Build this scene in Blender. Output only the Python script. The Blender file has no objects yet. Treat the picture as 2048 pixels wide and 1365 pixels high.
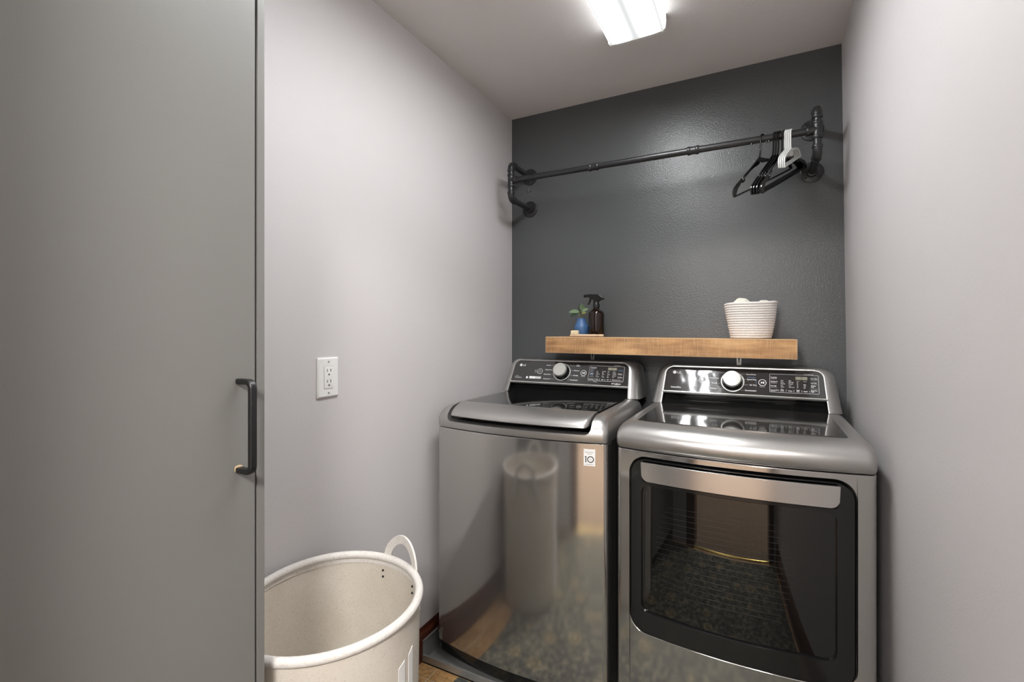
import bpy, bmesh, math, random
from math import sin, cos, pi, radians, sqrt
from mathutils import Vector, Matrix
random.seed(7)
S = bpy.context.scene
C = S.collection

# ------------------------------------------------------------------ camera, world, lights, exposure
cam_d = bpy.data.cameras.new('camera')
cam_d.sensor_width = 36.0
cam_d.lens = 955.0 / 2048.0 * 36.0
cam_d.shift_y = -17.5 / 2048.0
cam_d.clip_start = 0.02
cam = bpy.data.objects.new('camera', cam_d)
cam.location = (0, 0, 1.29)
cam.rotation_euler = (pi / 2, 0, radians(27.5))
C.objects.link(cam)
S.camera = cam

W = bpy.data.worlds.new('world')
S.world = W
W.use_nodes = True
W.node_tree.nodes['Background'].inputs[0].default_value = (0.8, 0.85, 0.9, 1)
W.node_tree.nodes['Background'].inputs[1].default_value = 0.03

S.view_settings.view_transform = 'Standard'
S.view_settings.look = 'None'
S.view_settings.gamma = 1
S.view_settings.use_curve_mapping = False
S.view_settings.exposure = 0.52
TUBE = 64.0        # radiance of the diffuser over a tube
SIDE = 2.6         # radiance of the turned-up sides of the diffuser
LENS = 0.55        # radiance of the diffuser between the tubes
HALL_FILL = 125.0        # radiance of the dome fill lamps added in the hall
S.cycles.use_denoising = True
S.cycles.max_bounces = 10
S.cycles.diffuse_bounces = 6
S.cycles.glossy_bounces = 6
S.cycles.sample_clamp_indirect = 6.0
S.cycles.caustics_reflective = False
S.cycles.caustics_refractive = False

D = 2.28           # back wall
XL = -1.187        # left wall
CEIL = 2.434

# ------------------------------------------------------------------ material helpers
def mat(name, base=(0.5, 0.5, 0.5), rough=0.5, metal=0.0, ior=None, coat=0.0):
    m = bpy.data.materials.new(name)
    m.use_nodes = True
    b = m.node_tree.nodes['Principled BSDF']
    b.inputs['Base Color'].default_value = (*base, 1)
    b.inputs['Roughness'].default_value = rough
    b.inputs['Metallic'].default_value = metal
    if ior: b.inputs['IOR'].default_value = ior
    if coat:
        b.inputs['Coat Weight'].default_value = coat
        b.inputs['Coat Roughness'].default_value = 0.03
    return m
def nd(m, t, **kw):
    n = m.node_tree.nodes.new(t)
    for k, v in kw.items():
        if hasattr(n, k): setattr(n, k, v)
        else: n.inputs[k].default_value = v
    return n
def lk(m, a, b): m.node_tree.links.new(a, b)
def bsdf(m): return m.node_tree.nodes['Principled BSDF']
def coords(m, scale=(1, 1, 1)):
    tc = nd(m, 'ShaderNodeTexCoord')
    mp = nd(m, 'ShaderNodeMapping')
    mp.inputs['Scale'].default_value = scale
    lk(m, tc.outputs['Object'], mp.inputs['Vector'])
    return mp.outputs['Vector']
def noise(m, vec, scale, detail=2.0, rough=0.5):
    n = nd(m, 'ShaderNodeTexNoise')
    n.inputs['Scale'].default_value = scale
    n.inputs['Detail'].default_value = detail
    n.inputs['Roughness'].default_value = rough
    lk(m, vec, n.inputs['Vector'])
    return n.outputs['Fac']
def bump(m, fac, strength, dist=0.002):
    b = nd(m, 'ShaderNodeBump')
    b.inputs['Strength'].default_value = strength
    b.inputs['Distance'].default_value = dist
    lk(m, fac, b.inputs['Height'])
    lk(m, b.outputs['Normal'], bsdf(m).inputs['Normal'])
    return b
def ramp(m, fac, stops):
    r = nd(m, 'ShaderNodeValToRGB')
    el = r.color_ramp.elements
    while len(el) < len(stops): el.new(0.5)
    for e, (p, c) in zip(el, stops):
        e.position = p
        e.color = (*c, 1)
    lk(m, fac, r.inputs['Fac'])
    return r.outputs['Color']
def mixc(m, fac, a, b, mode='MIX'):
    n = nd(m, 'ShaderNodeMix')
    n.data_type = 'RGBA'
    n.blend_type = mode
    for s, v in ((0, fac), (6, a), (7, b)):
        if hasattr(v, 'links'): lk(m, v, n.inputs[s])
        elif s == 0: n.inputs[0].default_value = v
        else: n.inputs[s].default_value = (*v, 1)
    return n.outputs[2]

def paint(name, base, rough, strength=0.22, scale=170):
    m = mat(name, base, rough)
    v = coords(m)
    bump(m, noise(m, v, scale, 2.0, 0.45), strength, 0.0025)
    return m

M = {}
M['wall'] = paint('greige_wall_paint', (0.605, 0.583, 0.582), 0.55, 0.16, 190)
M['ceil'] = paint('ceiling_paint', (0.78, 0.755, 0.745), 0.7, 0.25, 150)
M['dark_wall'] = paint('charcoal_wall_paint', (0.086, 0.091, 0.094), 0.30, 0.38, 190)
M['cab'] = paint('grey_cabinet_paint', (0.19, 0.188, 0.178), 0.33, 0.05, 420)
M['gap'] = mat('dark_gap', (0.015, 0.014, 0.013), 0.8)
M['black_metal'] = mat('matte_black_metal', (0.008, 0.008, 0.0085), 0.42)
M['white_plastic'] = mat('white_plastic', (0.82, 0.82, 0.80), 0.3)
M['slot'] = mat('dark_slot', (0.06, 0.055, 0.05), 0.6)
M['screw'] = mat('screw_metal', (0.55, 0.55, 0.52), 0.35, 0.8)
M['brass'] = mat('brass', (0.75, 0.55, 0.18), 0.22, 1.0)
M['galv'] = mat('dull_pan_metal', (0.36, 0.36, 0.35), 0.42, 0.55)
v = coords(M['galv']); bump(M['galv'], noise(M['galv'], v, 60, 3), 0.25, 0.003)
M['pipe'] = mat('black_iron_pipe', (0.018, 0.0185, 0.020), 0.33, 0.0)
v = coords(M['pipe']); bump(M['pipe'], noise(M['pipe'], v, 260, 2), 0.12, 0.001)
M['hanger_black'] = mat('black_hanger_plastic', (0.004, 0.004, 0.0045), 0.2)
M['hanger_white'] = mat('white_hanger_plastic', (0.74, 0.75, 0.73), 0.3)
M['hook'] = mat('dark_wire', (0.03, 0.03, 0.03), 0.3, 0.6)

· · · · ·

• _Exercise_
Restate exactly, please, only the lines between the start of the data and the line containing "CEIL = 2.434", both ends included, skipping the pictures.

• _Exercise answer_
Build this scene in Blender. Output only the Python script. The Blender file has no objects yet. Treat the picture as 2048 pixels wide and 1365 pixels high.
import bpy, bmesh, math, random
from math import sin, cos, pi, radians, sqrt
from mathutils import Vector, Matrix
random.seed(7)
S = bpy.context.scene
C = S.collection

# ------------------------------------------------------------------ camera, world, lights, exposure
cam_d = bpy.data.cameras.new('camera')
cam_d.sensor_width = 36.0
cam_d.lens = 955.0 / 2048.0 * 36.0
cam_d.shift_y = -17.5 / 2048.0
cam_d.clip_start = 0.02
cam = bpy.data.objects.new('camera', cam_d)
cam.location = (0, 0, 1.29)
cam.rotation_euler = (pi / 2, 0, radians(27.5))
C.objects.link(cam)
S.camera = cam

W = bpy.data.worlds.new('world')
S.world = W
W.use_nodes = True
W.node_tree.nodes['Background'].inputs[0].default_value = (0.8, 0.85, 0.9, 1)
W.node_tree.nodes['Background'].inputs[1].default_value = 0.03

S.view_settings.view_transform = 'Standard'
S.view_settings.look = 'None'
S.view_settings.gamma = 1
S.view_settings.use_curve_mapping = False
S.view_settings.exposure = 0.52
TUBE = 64.0        # radiance of the diffuser over a tube
SIDE = 2.6         # radiance of the turned-up sides of the diffuser
LENS = 0.55        # radiance of the diffuser between the tubes
HALL_FILL = 125.0        # radiance of the dome fill lamps added in the hall
S.cycles.use_denoising = True
S.cycles.max_bounces = 10
S.cycles.diffuse_bounces = 6
S.cycles.glossy_bounces = 6
S.cycles.sample_clamp_indirect = 6.0
S.cycles.caustics_reflective = False
S.cycles.caustics_refractive = False

D = 2.28           # back wall
XL = -1.187        # left wall
CEIL = 2.434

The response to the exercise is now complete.